> **Exercise prompt**
Below is a listing; reproduce each line of it exactly.

> **Supplied information**
----------

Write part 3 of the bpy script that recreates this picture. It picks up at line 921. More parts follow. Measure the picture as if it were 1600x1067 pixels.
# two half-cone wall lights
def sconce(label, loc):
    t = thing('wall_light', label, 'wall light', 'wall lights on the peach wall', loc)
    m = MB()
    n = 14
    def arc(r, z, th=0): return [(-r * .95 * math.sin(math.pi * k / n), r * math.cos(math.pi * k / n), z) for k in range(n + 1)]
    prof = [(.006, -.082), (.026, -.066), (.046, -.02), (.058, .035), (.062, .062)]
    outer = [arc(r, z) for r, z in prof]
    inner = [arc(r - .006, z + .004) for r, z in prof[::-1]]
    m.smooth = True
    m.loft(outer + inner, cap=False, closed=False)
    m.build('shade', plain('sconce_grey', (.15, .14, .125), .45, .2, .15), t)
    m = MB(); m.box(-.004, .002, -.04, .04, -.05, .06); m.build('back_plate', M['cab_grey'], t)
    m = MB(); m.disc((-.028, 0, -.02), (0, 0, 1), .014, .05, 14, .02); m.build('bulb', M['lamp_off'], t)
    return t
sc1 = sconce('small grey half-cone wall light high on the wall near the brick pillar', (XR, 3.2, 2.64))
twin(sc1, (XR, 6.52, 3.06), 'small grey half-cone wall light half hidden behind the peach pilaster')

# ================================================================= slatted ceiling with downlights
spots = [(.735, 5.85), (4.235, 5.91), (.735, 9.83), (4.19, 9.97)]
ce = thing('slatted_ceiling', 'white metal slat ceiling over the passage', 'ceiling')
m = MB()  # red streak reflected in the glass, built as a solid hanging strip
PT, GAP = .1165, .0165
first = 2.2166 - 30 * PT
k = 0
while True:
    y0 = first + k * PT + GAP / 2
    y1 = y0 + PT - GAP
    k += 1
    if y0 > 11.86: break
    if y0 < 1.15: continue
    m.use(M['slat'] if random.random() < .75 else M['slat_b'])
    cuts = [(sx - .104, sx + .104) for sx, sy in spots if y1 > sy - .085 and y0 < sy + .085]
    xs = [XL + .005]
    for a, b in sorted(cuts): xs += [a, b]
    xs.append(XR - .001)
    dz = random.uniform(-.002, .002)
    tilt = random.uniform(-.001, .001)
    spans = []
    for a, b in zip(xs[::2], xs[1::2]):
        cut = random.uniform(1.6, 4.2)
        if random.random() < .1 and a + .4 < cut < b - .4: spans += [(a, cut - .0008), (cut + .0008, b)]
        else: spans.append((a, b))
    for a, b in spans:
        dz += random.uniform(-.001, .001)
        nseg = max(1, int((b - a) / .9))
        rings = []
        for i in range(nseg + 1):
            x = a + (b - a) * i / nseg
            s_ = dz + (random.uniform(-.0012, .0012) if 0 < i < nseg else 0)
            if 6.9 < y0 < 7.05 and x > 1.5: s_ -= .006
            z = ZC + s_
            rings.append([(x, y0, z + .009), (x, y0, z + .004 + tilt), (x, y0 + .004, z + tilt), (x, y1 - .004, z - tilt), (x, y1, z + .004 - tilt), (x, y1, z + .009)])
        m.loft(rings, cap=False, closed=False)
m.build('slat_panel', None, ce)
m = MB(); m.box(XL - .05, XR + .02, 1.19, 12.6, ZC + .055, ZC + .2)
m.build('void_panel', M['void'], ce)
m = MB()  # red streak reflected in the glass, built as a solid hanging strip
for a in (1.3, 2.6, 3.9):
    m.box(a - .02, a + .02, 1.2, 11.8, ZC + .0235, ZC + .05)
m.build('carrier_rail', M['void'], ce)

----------

> **Response to the exercise**
Write part 3 of the bpy script that recreates this picture. It picks up at line 921. More parts follow. Measure the picture as if it were 1600x1067 pixels.
# two half-cone wall lights
def sconce(label, loc):
    t = thing('wall_light', label, 'wall light', 'wall lights on the peach wall', loc)
    m = MB()
    n = 14
    def arc(r, z, th=0): return [(-r * .95 * math.sin(math.pi * k / n), r * math.cos(math.pi * k / n), z) for k in range(n + 1)]
    prof = [(.006, -.082), (.026, -.066), (.046, -.02), (.058, .035), (.062, .062)]
    outer = [arc(r, z) for r, z in prof]
    inner = [arc(r - .006, z + .004) for r, z in prof[::-1]]
    m.smooth = True
    m.loft(outer + inner, cap=False, closed=False)
    m.build('shade', plain('sconce_grey', (.15, .14, .125), .45, .2, .15), t)
    m = MB(); m.box(-.004, .002, -.04, .04, -.05, .06); m.build('back_plate', M['cab_grey'], t)
    m = MB(); m.disc((-.028, 0, -.02), (0, 0, 1), .014, .05, 14, .02); m.build('bulb', M['lamp_off'], t)
    return t
sc1 = sconce('small grey half-cone wall light high on the wall near the brick pillar', (XR, 3.2, 2.64))
twin(sc1, (XR, 6.52, 3.06), 'small grey half-cone wall light half hidden behind the peach pilaster')

# ================================================================= slatted ceiling with downlights
spots = [(.735, 5.85), (4.235, 5.91), (.735, 9.83), (4.19, 9.97)]
ce = thing('slatted_ceiling', 'white metal slat ceiling over the passage', 'ceiling')
m = MB()  # red streak reflected in the glass, built as a solid hanging strip
PT, GAP = .1165, .0165
first = 2.2166 - 30 * PT
k = 0
while True:
    y0 = first + k * PT + GAP / 2
    y1 = y0 + PT - GAP
    k += 1
    if y0 > 11.86: break
    if y0 < 1.15: continue
    m.use(M['slat'] if random.random() < .75 else M['slat_b'])
    cuts = [(sx - .104, sx + .104) for sx, sy in spots if y1 > sy - .085 and y0 < sy + .085]
    xs = [XL + .005]
    for a, b in sorted(cuts): xs += [a, b]
    xs.append(XR - .001)
    dz = random.uniform(-.002, .002)
    tilt = random.uniform(-.001, .001)
    spans = []
    for a, b in zip(xs[::2], xs[1::2]):
        cut = random.uniform(1.6, 4.2)
        if random.random() < .1 and a + .4 < cut < b - .4: spans += [(a, cut - .0008), (cut + .0008, b)]
        else: spans.append((a, b))
    for a, b in spans:
        dz += random.uniform(-.001, .001)
        nseg = max(1, int((b - a) / .9))
        rings = []
        for i in range(nseg + 1):
            x = a + (b - a) * i / nseg
            s_ = dz + (random.uniform(-.0012, .0012) if 0 < i < nseg else 0)
            if 6.9 < y0 < 7.05 and x > 1.5: s_ -= .006
            z = ZC + s_
            rings.append([(x, y0, z + .009), (x, y0, z + .004 + tilt), (x, y0 + .004, z + tilt), (x, y1 - .004, z - tilt), (x, y1, z + .004 - tilt), (x, y1, z + .009)])
        m.loft(rings, cap=False, closed=False)
m.build('slat_panel', None, ce)
m = MB(); m.box(XL - .05, XR + .02, 1.19, 12.6, ZC + .055, ZC + .2)
m.build('void_panel', M['void'], ce)
m = MB()  # red streak reflected in the glass, built as a solid hanging strip
for a in (1.3, 2.6, 3.9):
    m.box(a - .02, a + .02, 1.2, 11.8, ZC + .0235, ZC + .05)
m.build('carrier_rail', M['void'], ce)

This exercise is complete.